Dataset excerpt
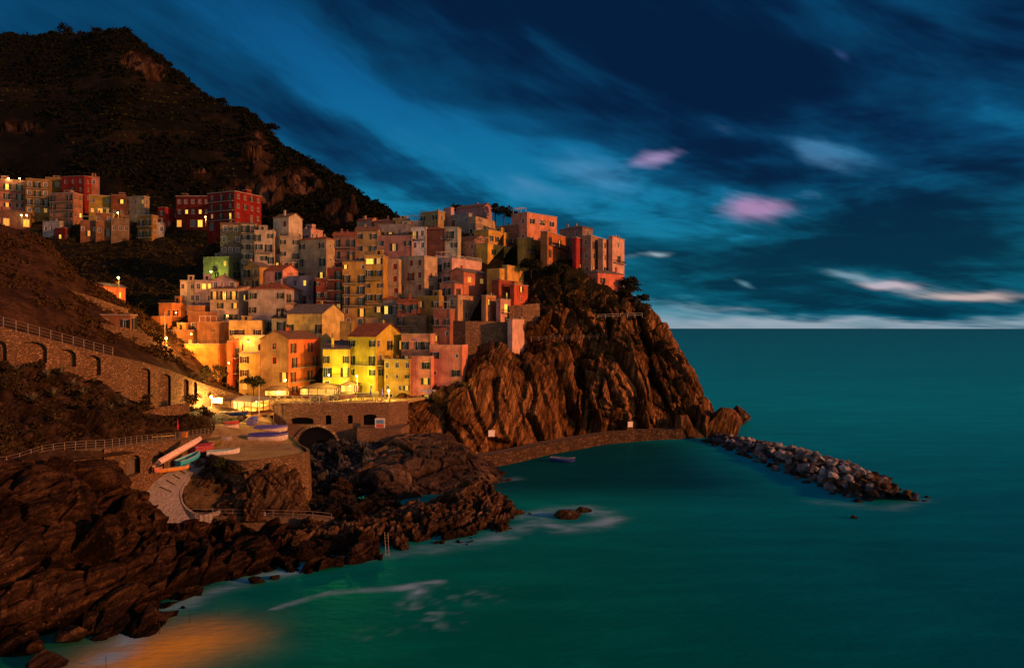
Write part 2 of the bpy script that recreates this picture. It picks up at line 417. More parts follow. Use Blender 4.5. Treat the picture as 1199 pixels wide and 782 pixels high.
# ------------------------------------------------------------------ sea
def polydist(pts, line):
    d = np.full(len(pts), 1e9); line = np.asarray(line)[:, :2]
    for a, b in zip(line[:-1], line[1:]):
        ab = b - a; t = np.clip(((pts - a) @ ab) / (ab @ ab + 1e-9), 0, 1)
        d = np.minimum(d, np.linalg.norm(pts - (a + t[:, None] * ab), axis=1))
    return d
def sea():
    xs = np.r_[-20000, -4000, -900, -300, np.arange(-110, 120, .75), 140, 200, 300, 600, 1500, 5000, 20000]
    ys = np.r_[20, 40, np.arange(60, 270, .75), 290, 330, 400, 520, 700, 1000, 1600, 3000, 6000, 12000, 24000, 48000]
    gx, gy = np.meshgrid(xs, ys); g = np.stack([gx, gy, np.zeros_like(gx)], -1)
    p = g.reshape(-1, 3)[:, :2]; p3 = g.reshape(-1, 3)
    warp = np.stack([fbm(p3 / 4.0, 4, 3), fbm(p3 / 4.0, 4, 8)], 1) * 1.6
    q = p + warp
    foam = np.zeros(len(p))
    def streak(uvs, w, a, sharp=1.0):
        nonlocal foam
        line = [G(u, v) for u, v in uvs]
        foam = np.maximum(foam, a * np.exp(-(polydist(q, line) / w) ** 2 * sharp))
    streak([(110, 790), (160, 738), (200, 712), (262, 688), (330, 670), (385, 657)], 1.9, .62)
    streak([(385, 656), (450, 650), (520, 640), (560, 634), (606, 622), (636, 604)], 2.2, .55)
    streak([(510, 640), (600, 628)], 1.5, .45)
    streak([(640, 612), (665, 618), (700, 614), (716, 603), (690, 596), (650, 596), (620, 604)], 2.4, .75)
    streak([(655, 622), (700, 612)], 1.8, .5)
    streak([(586, 562), (606, 560)], 1.6, .35)
    streak([(1000, 592), (1050, 596), (1078, 585)], 2.0, .28)
    streak([(960, 588), (1010, 592)], 2.5, .22)
    streak([(815, 469), (838, 471)], 2.2, .7)
    streak([(870, 485), (895, 488)], 2.5, .3)
    # a broken wave and its wake in the cove
    w1 = [G(*k) for k in ((320, 712), (352, 703), (385, 694), (430, 690), (470, 688), (512, 682))]
    along = np.clip((p[:, 0] - w1[0][0]) / (w1[-1][0] - w1[0][0]), 0, 1)
    wid = .55 + .75 * along
    foam = np.maximum(foam, .85 * np.exp(-(polydist(p + warp * .3, w1) / wid) ** 4))
    w2 = [G(*k) for k in ((508, 684), (494, 690), (484, 699))]
    foam = np.maximum(foam, .8 * np.exp(-(polydist(p + warp * .35, w2) / 1.0) ** 2))
    spk = np.clip(fbm(p3 / 1.1, 4, 21) * 3 - .25, 0, 1)
    for uvs, w, a in (([(484, 700), (492, 716), (520, 728)], 2.2, .55), ([(500, 692), (535, 700), (570, 694)], 2.6, .38), ([(440, 742), (480, 732)], 2.0, .2)):
        foam = np.maximum(foam, a * spk * np.exp(-(polydist(q, [G(*k) for k in uvs]) / w) ** 2))
    foam *= np.clip(.78 + 1.3 * fbm(p3 / np.array([3.6, 1.5, 1]), 5, 5, .6), .1, 1.4)
    # orange lamp glow lying on the water, painted into the sea colour
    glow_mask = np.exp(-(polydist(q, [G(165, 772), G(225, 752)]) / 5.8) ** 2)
    m, nt, b = mat_new('sea_water')
    w = coord(nt, 'World'); x, y, z = sep(nt, w)
    fo = nt.nodes.new('ShaderNodeAttribute'); fo.attribute_name = 'foam'; fo = X(nt, fo.outputs['Fac'])
    sh = nt.nodes.new('ShaderNodeAttribute'); sh.attribute_name = 'painted_glow'; sh = X(nt, sh.outputs['Fac'])
    n1 = noise(nt, vmul(nt, w, (.010, .022, 1)), 1.0, 5, .6, .6)
    n2 = noise(nt, vmul(nt, w, (.05, .16, 1)), 1.0, 4, .6, .4)
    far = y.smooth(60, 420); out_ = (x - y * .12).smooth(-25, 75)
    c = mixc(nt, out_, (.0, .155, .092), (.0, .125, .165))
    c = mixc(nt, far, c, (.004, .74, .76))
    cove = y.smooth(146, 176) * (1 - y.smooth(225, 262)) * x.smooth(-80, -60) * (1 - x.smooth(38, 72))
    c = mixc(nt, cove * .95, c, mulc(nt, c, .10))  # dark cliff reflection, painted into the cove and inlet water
    c = mixc(nt, (n1 - .42) * 1.6, c, mulc(nt, c, .5)); c = mixc(nt, (n2 - .45) * 1.8, c, mulc(nt, c, 1.7))
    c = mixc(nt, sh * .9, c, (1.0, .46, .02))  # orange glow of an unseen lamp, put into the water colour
    c = mixc(nt, fo.clamp(), c, (.26, .50, .60))
    h = noise(nt, vmul(nt, w, (.5, 1.1, 1)), 1.0, 5, .6) + noise(nt, vmul(nt, w, (.06, .14, 1)), 1.0, 4, .55) * 2.0
    bp = bump(nt, h, .35, .35)
    nt.nodes.remove(b); df = nt.nodes.new('ShaderNodeBsdfDiffuse'); gl = nt.nodes.new('ShaderNodeBsdfAnisotropic'); mx = nt.nodes.new('ShaderNodeMixShader'); fr = nt.nodes.new('ShaderNodeFresnel')
    fr.inputs['IOR'].default_value = 1.33; gl.inputs['Color'].default_value = (.03, .44, .50, 1); gl.inputs['Roughness'].default_value = .42
    for q in (df, gl, fr): nt.links.new(bp.s, q.inputs['Normal'])
    nt.links.new(c.s, df.inputs['Color']); nt.links.new((X(nt, fr.outputs[0]) * (1 - fo.clamp()) * 1.05).s, mx.inputs[0])
    nt.links.new(df.outputs[0], mx.inputs[1]); nt.links.new(gl.outputs[0], mx.inputs[2]); nt.links.new(mx.outputs[0], nt.nodes['Material Output'].inputs['Surface'])
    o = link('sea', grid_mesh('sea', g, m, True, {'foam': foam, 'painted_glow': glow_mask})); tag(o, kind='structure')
sea()
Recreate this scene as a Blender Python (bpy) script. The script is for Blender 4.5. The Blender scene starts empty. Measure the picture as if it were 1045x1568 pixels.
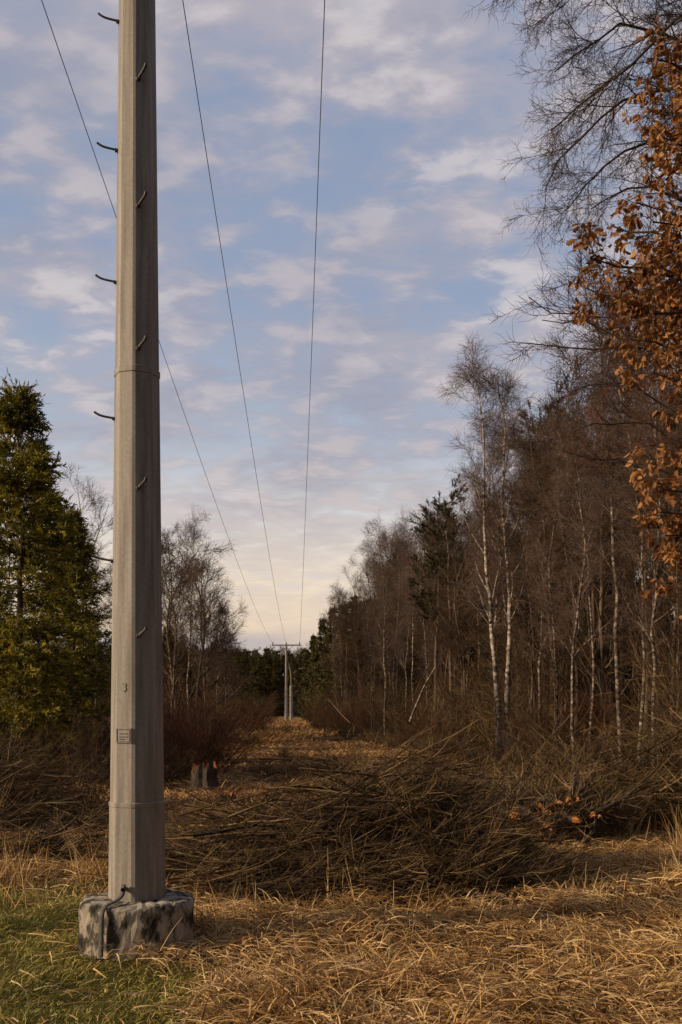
import bpy, math
import numpy as np
from mathutils import Vector
rng = np.random.default_rng(11)
U = lambda a,b,n=None: rng.uniform(a,b,n)
EYE=1.6; FOC=1524.0; HX=522.5; HY=1085.0
def W(x,y,d): return (( x-HX)/FOC*d, d, EYE+(HY-y)/FOC*d)
scene=bpy.context.scene

# ------------------------------------------------------------------ terrain height
_hs=[(U(0,6.28),U(0.5,1.6),U(0,6.28)) for _ in range(10)]
_hf=[(U(0,6.28),U(3.5,9),U(0,6.28)) for _ in range(12)]
def H(x,y):
    x=np.asarray(x,float); y=np.asarray(y,float)
    z=np.zeros_like(x+y)
    for a,f,p in _hs: z=z+0.013*np.sin((x*math.cos(a)+y*math.sin(a))*f+p)
    near=np.exp(-(np.hypot(x,y)/28)**2)
    q=np.zeros_like(z)
    for a,f,p in _hf: q=q+0.011*np.sin((x*math.cos(a)+y*math.sin(a))*f+p)
    return z*np.exp(-(np.hypot(x,y)/90)**2)+q*near
def green_mask(x,y):
    b=-0.60-(y-5.05)*0.44+0.12*np.sin(y*5+x*2)+0.1*np.sin(x*7-y*3)
    return np.clip((b-x)/0.55+0.5,0,1)*np.clip((9.6-y)/1.2,0,1)

# ------------------------------------------------------------------ mesh builder
class MB:
    def __init__(s): s.V=[];s.S=[];s.F=[];s.n=0
    def add(s,V,F,mat=0,shade=0.5):
        V=np.asarray(V,float).reshape(-1,3); F=np.asarray(F,int)
        s.V.append(V); s.S.append(np.broadcast_to(np.asarray(shade,float),(len(V),)).copy())
        s.F.append((F+s.n,mat)); s.n+=len(V)
    def mesh(s,name,mats,smooth=True):
        V=np.concatenate(s.V); S=np.concatenate(s.S)
        loops=np.concatenate([f.ravel() for f,_ in s.F])
        tot=np.concatenate([np.full(len(f),f.shape[1]) for f,_ in s.F])
        mi=np.concatenate([np.full(len(f),m) for f,m in s.F])
        st=np.concatenate([[0],np.cumsum(tot)[:-1]])
        me=bpy.data.meshes.new(name)
        me.vertices.add(len(V)); me.vertices.foreach_set('co',V.astype(np.float32).ravel())
        me.loops.add(len(loops)); me.loops.foreach_set('vertex_index',loops.astype(np.int32))
        me.polygons.add(len(tot)); me.polygons.foreach_set('loop_start',st.astype(np.int32))
        me.polygons.foreach_set('loop_total',tot.astype(np.int32))
        me.polygons.foreach_set('material_index',mi.astype(np.int32))
        me.polygons.foreach_set('use_smooth',np.full(len(tot),smooth))
        a=me.attributes.new('shade','FLOAT','POINT'); a.data.foreach_set('value',S.astype(np.float32))
        for m in mats: me.materials.append(m)
        me.update(calc_edges=True)
        return me
    def obj(s,name,mats,smooth=True,loc=(0,0,0),parent=None):
        return inst(s.mesh(name,mats,smooth),name,loc,parent=parent)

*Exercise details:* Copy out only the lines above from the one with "far = y.smooth(60, 420);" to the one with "c = mixc(nt, (n1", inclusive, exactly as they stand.

*Task response:*
    far = y.smooth(60, 420); out_ = (x - y * .12).smooth(-25, 75)
    c = mixc(nt, out_, (.0, .155, .092), (.0, .125, .165))
    c = mixc(nt, far, c, (.004, .74, .76))
    cove = y.smooth(146, 176) * (1 - y.smooth(225, 262)) * x.smooth(-80, -60) * (1 - x.smooth(38, 72))
    c = mixc(nt, cove * .95, c, mulc(nt, c, .10))  # dark cliff reflection, painted into the cove and inlet water
    c = mixc(nt, (n1 - .42) * 1.6, c, mulc(nt, c, .5)); c = mixc(nt, (n2 - .45) * 1.8, c, mulc(nt, c, 1.7))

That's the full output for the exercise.